Solution: Hasni (thrid from left) at the launch of the inter-varsity engineering leadership programme 2015 at Universiti Teknologi Malaysia Skudai Campus.

JOHOR BARU: Heavy vehicles should be banned from using the Causeway to reduce traffic congestion at the link.

State Public Works, Rural and Regional Development chairman Datuk Hasni Mohammad said a proposal would be submitted to the Federal Government soon.

He said banning heavy vehicles from using the Causeway would facilitate the construction of the proposed rapid transit system (RTS) linking Johor Baru and Singapore.
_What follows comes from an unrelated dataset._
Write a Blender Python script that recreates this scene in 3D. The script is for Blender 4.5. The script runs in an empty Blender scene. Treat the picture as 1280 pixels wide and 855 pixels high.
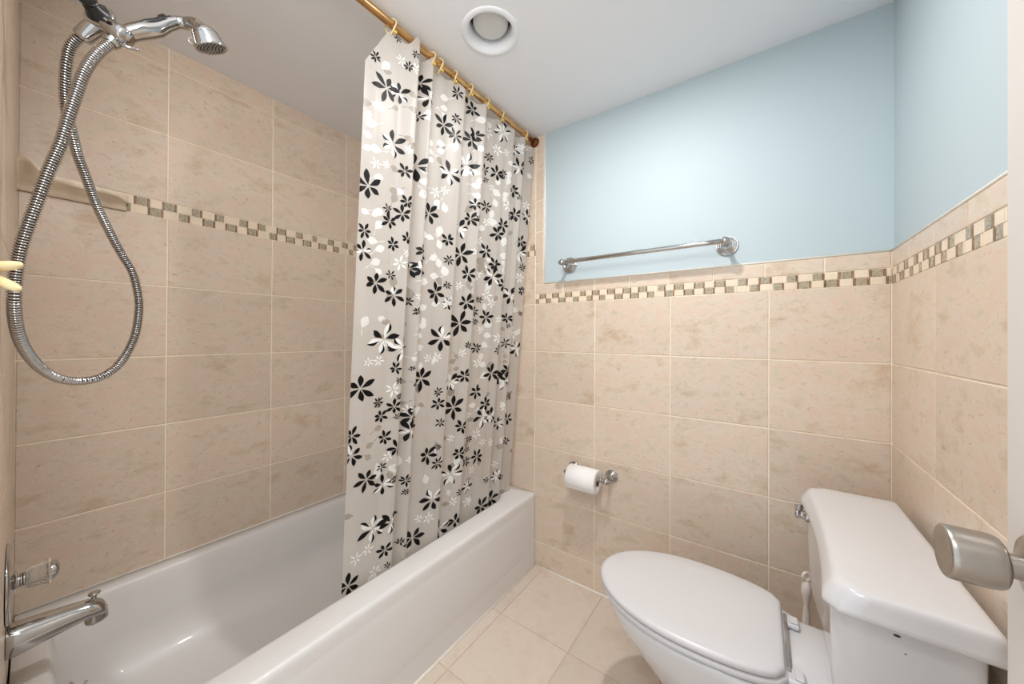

“His Majesty (Sultan Ibrahim Ibni Sultan Iskandar) had brought the issue to the state government’s attention and we will submit the proposal to the Transport Ministry,” Hasni told reporters after launching the inter-varsity engineering leadership programme 2015 at Universiti Teknologi Malaysia Skudai Campus here.

Hasni said Sultan Ibrahim wanted heavy vehicles to use the Second Link Crossing in Tanjung Kupang, Gelang Patah.

He said although the Causeway had been designated as the route for lorries from Malaysia and Thailand under the Asean Protocol 1, Malaysia and Singapore could designate the Second Link Crossing instead.

“This will help improve connectivity and accessibility at the Causeway and will benefit Johor and Singapore,” said Hasni.

Johor Baru and Woodlands in Singapore are linked by the 1.056km Causeway which was completed in 1932, and between 80,000 and 100,000 vehicles use it daily.

Johor and the republic are also connected via the Second Link, a dual three-lane carriageway linking Tanjung Kupang to Tuas in Singapore, the bridge is about 1.9km long.

Separately, he said Johor would gazette 15 water catchment areas within water dams statewide as prohibited areas this year to prevent freshwater resources from being polluted or contaminated by economic activities.

Hasni said that the factory which had caused an oil spill in Sungai Johor had been directed to stop operations pending tests by the Chemistry Department.

“We will take appropriate action against the owner including hauling him to court for negligence,” he said.

The oil spill which occurred on Thursday was believed to have been caused by the burning of tyres.

The spill forced the Semangar and Sungai Johor water treatment plants to be closed affecting some 500,000 residents in parts of Nusajaya, Kulaijaya, Tiram and here. Water supply to the affected areas was restored on Saturday.